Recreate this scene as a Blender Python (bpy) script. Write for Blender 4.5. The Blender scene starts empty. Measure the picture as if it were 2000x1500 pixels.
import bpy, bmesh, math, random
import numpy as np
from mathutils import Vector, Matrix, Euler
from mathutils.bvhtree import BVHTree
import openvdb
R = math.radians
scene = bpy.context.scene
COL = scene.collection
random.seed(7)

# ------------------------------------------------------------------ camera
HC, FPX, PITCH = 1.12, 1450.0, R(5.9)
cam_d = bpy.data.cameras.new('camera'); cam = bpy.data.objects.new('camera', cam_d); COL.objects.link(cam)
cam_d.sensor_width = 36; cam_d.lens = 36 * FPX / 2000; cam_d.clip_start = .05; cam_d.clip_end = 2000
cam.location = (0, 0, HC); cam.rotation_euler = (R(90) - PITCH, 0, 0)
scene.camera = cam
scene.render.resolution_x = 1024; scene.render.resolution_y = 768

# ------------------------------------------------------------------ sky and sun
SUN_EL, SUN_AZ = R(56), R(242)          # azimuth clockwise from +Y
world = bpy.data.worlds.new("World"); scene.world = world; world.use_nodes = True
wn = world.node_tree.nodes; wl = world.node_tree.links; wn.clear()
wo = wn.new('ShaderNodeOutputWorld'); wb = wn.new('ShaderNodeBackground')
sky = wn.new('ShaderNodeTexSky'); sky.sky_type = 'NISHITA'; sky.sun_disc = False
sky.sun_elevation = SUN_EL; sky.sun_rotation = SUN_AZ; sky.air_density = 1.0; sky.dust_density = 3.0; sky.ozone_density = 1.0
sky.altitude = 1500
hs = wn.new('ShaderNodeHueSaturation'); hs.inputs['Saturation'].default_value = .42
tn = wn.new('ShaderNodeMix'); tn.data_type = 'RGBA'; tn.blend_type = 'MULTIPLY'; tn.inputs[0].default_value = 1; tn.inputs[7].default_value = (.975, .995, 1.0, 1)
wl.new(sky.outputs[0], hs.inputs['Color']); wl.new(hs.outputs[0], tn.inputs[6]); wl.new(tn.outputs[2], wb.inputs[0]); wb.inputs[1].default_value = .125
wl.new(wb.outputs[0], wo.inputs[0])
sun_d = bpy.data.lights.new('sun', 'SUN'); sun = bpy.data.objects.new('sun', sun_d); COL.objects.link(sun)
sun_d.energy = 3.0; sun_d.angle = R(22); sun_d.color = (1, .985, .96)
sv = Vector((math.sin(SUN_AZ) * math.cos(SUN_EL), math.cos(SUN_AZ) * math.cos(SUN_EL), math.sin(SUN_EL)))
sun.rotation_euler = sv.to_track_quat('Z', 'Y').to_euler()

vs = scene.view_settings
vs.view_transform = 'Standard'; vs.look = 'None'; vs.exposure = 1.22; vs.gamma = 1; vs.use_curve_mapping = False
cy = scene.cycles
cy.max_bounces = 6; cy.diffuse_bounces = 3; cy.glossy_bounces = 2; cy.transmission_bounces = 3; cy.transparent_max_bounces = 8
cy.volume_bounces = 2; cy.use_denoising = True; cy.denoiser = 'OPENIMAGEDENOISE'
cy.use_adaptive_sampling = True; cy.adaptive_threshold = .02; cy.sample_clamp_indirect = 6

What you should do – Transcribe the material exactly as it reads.

Correct response –
Recreate this scene as a Blender Python (bpy) script. Write for Blender 4.5. The Blender scene starts empty. Measure the picture as if it were 2000x1500 pixels.
import bpy, bmesh, math, random
import numpy as np
from mathutils import Vector, Matrix, Euler
from mathutils.bvhtree import BVHTree
import openvdb
R = math.radians
scene = bpy.context.scene
COL = scene.collection
random.seed(7)

# ------------------------------------------------------------------ camera
HC, FPX, PITCH = 1.12, 1450.0, R(5.9)
cam_d = bpy.data.cameras.new('camera'); cam = bpy.data.objects.new('camera', cam_d); COL.objects.link(cam)
cam_d.sensor_width = 36; cam_d.lens = 36 * FPX / 2000; cam_d.clip_start = .05; cam_d.clip_end = 2000
cam.location = (0, 0, HC); cam.rotation_euler = (R(90) - PITCH, 0, 0)
scene.camera = cam
scene.render.resolution_x = 1024; scene.render.resolution_y = 768

# ------------------------------------------------------------------ sky and sun
SUN_EL, SUN_AZ = R(56), R(242)          # azimuth clockwise from +Y
world = bpy.data.worlds.new("World"); scene.world = world; world.use_nodes = True
wn = world.node_tree.nodes; wl = world.node_tree.links; wn.clear()
wo = wn.new('ShaderNodeOutputWorld'); wb = wn.new('ShaderNodeBackground')
sky = wn.new('ShaderNodeTexSky'); sky.sky_type = 'NISHITA'; sky.sun_disc = False
sky.sun_elevation = SUN_EL; sky.sun_rotation = SUN_AZ; sky.air_density = 1.0; sky.dust_density = 3.0; sky.ozone_density = 1.0
sky.altitude = 1500
hs = wn.new('ShaderNodeHueSaturation'); hs.inputs['Saturation'].default_value = .42
tn = wn.new('ShaderNodeMix'); tn.data_type = 'RGBA'; tn.blend_type = 'MULTIPLY'; tn.inputs[0].default_value = 1; tn.inputs[7].default_value = (.975, .995, 1.0, 1)
wl.new(sky.outputs[0], hs.inputs['Color']); wl.new(hs.outputs[0], tn.inputs[6]); wl.new(tn.outputs[2], wb.inputs[0]); wb.inputs[1].default_value = .125
wl.new(wb.outputs[0], wo.inputs[0])
sun_d = bpy.data.lights.new('sun', 'SUN'); sun = bpy.data.objects.new('sun', sun_d); COL.objects.link(sun)
sun_d.energy = 3.0; sun_d.angle = R(22); sun_d.color = (1, .985, .96)
sv = Vector((math.sin(SUN_AZ) * math.cos(SUN_EL), math.cos(SUN_AZ) * math.cos(SUN_EL), math.sin(SUN_EL)))
sun.rotation_euler = sv.to_track_quat('Z', 'Y').to_euler()

vs = scene.view_settings
vs.view_transform = 'Standard'; vs.look = 'None'; vs.exposure = 1.22; vs.gamma = 1; vs.use_curve_mapping = False
cy = scene.cycles
cy.max_bounces = 6; cy.diffuse_bounces = 3; cy.glossy_bounces = 2; cy.transmission_bounces = 3; cy.transparent_max_bounces = 8
cy.volume_bounces = 2; cy.use_denoising = True; cy.denoiser = 'OPENIMAGEDENOISE'
cy.use_adaptive_sampling = True; cy.adaptive_threshold = .02; cy.sample_clamp_indirect = 6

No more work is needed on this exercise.